L’œuvre de Mohammed Lakhdar-Hamina s’inscrit dans un moment fondateur de l’histoire algérienne : celui de l’indépendance et des premières années de construction nationale. Dans les années 1960 et 1970, l’Algérie, fraîchement libérée du joug colonial, cherche à se doter d’un récit propre, loin des représentations françaises, et le cinéma devient un instrument puissant de cette quête de souveraineté culturelle. C’est dans ce contexte que Hamina émerge, au sein d’un courant plus large de cinéastes du tiers-monde qui voient le 7e art comme une arme d’affirmation identitaire et politique.
Son passage par l’Académie du film de Prague, dans la République socialiste tchécoslovaque, le met en contact avec les courants néoréalistes italiens (Rossellini, De Sica) et le « nouveau cinéma » d’Europe de l’Est, plus politique, plus sobre, souvent marqué par l’économie de moyens et l’esthétique du quotidien. Cette école lui enseigne que le cinéma peut parler du peuple sans le trahir, en captant ses gestes, ses silences, ses regards. On retrouve dans son œuvre cette rigueur visuelle, ce refus du spectaculaire au profit d’un ancrage organique dans le réel.
Lakhdar-Hamina s’inscrit également, consciemment ou non, dans la lignée des cinéastes soviétiques des années 1920-30 (Eisenstein, Dovjenko), pour qui le cinéma était un outil de narration collective, avec un usage très expressif des visages, des foules, des plans larges. Mais il s’en détache par une sensibilité proprement algérienne : chez lui, les visages ne sont pas seulement porteurs de message idéologique, ils racontent une douleur intime, une mémoire transmise de génération en génération.

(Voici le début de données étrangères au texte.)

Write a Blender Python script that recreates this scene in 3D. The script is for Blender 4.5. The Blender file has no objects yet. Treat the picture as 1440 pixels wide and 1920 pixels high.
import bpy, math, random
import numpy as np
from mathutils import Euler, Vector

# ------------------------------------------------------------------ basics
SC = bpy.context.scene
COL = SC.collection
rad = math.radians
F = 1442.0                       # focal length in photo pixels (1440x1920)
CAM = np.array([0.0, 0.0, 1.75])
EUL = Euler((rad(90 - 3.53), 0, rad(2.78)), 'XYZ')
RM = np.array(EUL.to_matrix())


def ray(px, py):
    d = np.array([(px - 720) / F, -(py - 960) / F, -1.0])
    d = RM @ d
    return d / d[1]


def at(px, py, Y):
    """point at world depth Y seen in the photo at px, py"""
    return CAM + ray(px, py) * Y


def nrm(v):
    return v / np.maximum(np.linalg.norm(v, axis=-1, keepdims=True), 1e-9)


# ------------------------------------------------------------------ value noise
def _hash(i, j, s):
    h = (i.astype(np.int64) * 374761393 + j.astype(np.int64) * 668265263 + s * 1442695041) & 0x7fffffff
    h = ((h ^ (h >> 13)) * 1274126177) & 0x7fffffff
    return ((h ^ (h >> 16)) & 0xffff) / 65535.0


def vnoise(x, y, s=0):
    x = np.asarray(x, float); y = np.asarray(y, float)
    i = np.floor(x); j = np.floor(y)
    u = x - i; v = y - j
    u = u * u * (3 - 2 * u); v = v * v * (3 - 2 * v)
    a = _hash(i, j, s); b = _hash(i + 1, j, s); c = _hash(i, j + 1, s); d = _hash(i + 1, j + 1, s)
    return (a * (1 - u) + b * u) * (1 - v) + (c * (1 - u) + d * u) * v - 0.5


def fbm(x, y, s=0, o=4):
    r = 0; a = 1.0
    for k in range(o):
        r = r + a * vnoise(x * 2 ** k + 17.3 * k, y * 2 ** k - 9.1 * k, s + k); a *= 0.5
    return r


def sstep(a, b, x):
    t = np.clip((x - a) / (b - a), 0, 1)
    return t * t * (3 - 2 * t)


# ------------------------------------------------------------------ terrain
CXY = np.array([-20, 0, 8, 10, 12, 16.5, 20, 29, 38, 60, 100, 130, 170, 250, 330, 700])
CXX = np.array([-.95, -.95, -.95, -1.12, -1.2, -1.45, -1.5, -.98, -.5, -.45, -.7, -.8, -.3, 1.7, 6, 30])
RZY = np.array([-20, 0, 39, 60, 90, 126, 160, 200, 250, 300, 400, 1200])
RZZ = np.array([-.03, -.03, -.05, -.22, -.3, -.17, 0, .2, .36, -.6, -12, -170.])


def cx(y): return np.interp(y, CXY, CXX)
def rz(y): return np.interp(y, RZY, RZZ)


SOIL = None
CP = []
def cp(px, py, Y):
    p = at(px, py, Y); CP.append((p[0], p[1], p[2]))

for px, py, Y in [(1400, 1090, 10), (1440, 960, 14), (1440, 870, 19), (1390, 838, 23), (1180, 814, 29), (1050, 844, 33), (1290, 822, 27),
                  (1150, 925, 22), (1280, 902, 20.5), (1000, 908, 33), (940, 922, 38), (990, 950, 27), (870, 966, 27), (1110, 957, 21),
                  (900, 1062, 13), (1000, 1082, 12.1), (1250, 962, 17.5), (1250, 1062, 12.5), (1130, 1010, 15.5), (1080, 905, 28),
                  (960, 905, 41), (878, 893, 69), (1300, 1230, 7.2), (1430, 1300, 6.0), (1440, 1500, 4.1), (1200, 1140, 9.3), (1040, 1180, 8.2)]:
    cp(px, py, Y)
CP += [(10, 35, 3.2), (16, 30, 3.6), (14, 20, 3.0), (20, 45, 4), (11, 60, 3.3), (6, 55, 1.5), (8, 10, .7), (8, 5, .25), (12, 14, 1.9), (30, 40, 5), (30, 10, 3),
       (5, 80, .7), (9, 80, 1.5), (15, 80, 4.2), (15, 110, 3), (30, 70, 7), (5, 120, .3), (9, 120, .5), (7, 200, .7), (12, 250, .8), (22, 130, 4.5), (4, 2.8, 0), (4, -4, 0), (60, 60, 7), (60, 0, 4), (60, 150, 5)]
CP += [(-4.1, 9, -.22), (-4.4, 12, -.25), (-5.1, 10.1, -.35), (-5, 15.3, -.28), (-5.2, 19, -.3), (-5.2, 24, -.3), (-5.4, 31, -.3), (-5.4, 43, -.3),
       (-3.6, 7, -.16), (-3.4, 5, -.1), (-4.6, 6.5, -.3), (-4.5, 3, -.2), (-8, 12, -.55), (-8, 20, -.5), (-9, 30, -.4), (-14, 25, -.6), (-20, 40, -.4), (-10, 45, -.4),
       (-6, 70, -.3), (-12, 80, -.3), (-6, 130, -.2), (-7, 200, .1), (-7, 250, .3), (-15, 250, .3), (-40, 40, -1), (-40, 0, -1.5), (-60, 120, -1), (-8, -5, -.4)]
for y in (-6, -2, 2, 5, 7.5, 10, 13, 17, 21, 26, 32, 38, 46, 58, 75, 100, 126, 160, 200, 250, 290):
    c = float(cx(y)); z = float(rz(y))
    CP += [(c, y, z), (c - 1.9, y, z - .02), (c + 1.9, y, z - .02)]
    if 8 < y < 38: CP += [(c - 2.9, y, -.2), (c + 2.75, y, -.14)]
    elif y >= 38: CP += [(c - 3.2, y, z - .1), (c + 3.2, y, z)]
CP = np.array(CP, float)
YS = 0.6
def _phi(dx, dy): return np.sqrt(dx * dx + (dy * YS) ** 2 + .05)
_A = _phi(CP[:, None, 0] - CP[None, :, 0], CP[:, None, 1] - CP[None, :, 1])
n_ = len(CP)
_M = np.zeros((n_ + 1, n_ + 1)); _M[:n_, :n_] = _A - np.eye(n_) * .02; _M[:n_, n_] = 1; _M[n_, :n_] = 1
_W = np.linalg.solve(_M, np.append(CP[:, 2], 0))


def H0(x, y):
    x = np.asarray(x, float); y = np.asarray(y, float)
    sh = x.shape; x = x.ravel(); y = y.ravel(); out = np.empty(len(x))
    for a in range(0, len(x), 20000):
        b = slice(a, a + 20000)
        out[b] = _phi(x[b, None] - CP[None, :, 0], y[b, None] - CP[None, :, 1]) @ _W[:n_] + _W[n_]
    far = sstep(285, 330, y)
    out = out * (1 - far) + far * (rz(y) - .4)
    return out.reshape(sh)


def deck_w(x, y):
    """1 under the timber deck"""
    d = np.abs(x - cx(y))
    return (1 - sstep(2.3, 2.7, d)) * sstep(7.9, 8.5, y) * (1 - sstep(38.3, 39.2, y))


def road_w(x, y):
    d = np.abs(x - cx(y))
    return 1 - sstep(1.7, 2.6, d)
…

Ses paysages ne sont jamais neutres. Qu’il filme les Aurès, Alger ou un village anonyme, la caméra épouse le relief, le vent, la poussière, comme si la terre elle-même participait au récit. Il y a chez Hamina une volonté de faire du paysage un personnage, au même titre que ses protagonistes. Les plans larges ne servent pas à esthétiser, mais à replacer l’humain dans un environnement souvent hostile, écrasant, plus vaste que lui.
Quant aux acteurs, Lakhdar-Hamina les dirige avec économie. Il privilégie souvent des non-professionnels ou des comédiens peu connus, et leur demande de jouer sans emphase, sans exagération. Il ne cherche pas la performance, mais la vérité. Dans Le Vent des Aurès, la douleur de la mère est transmise moins par des mots que par des gestes lents, des regards obstinés. Dans Hassan Terro, c’est l’absurde et le burlesque qui dominent, mais toujours avec un sens aigu de l’observation sociale.
L’ensemble de son œuvre porte un regard grave, mais jamais misérabiliste. Il filme une Algérie en devenir, marquée par la lutte, l’errance, la résistance, mais aussi par l’humour, l’ironie, et parfois même l’autodérision. Ce regard, forgé entre Prague, Alger et le terrain, fait de Mohammed Lakhdar-Hamina un cinéaste du peuple sans populisme, un conteur d’histoire sans drapeau, un artisan de la mémoire algérienne dans toute sa complexité.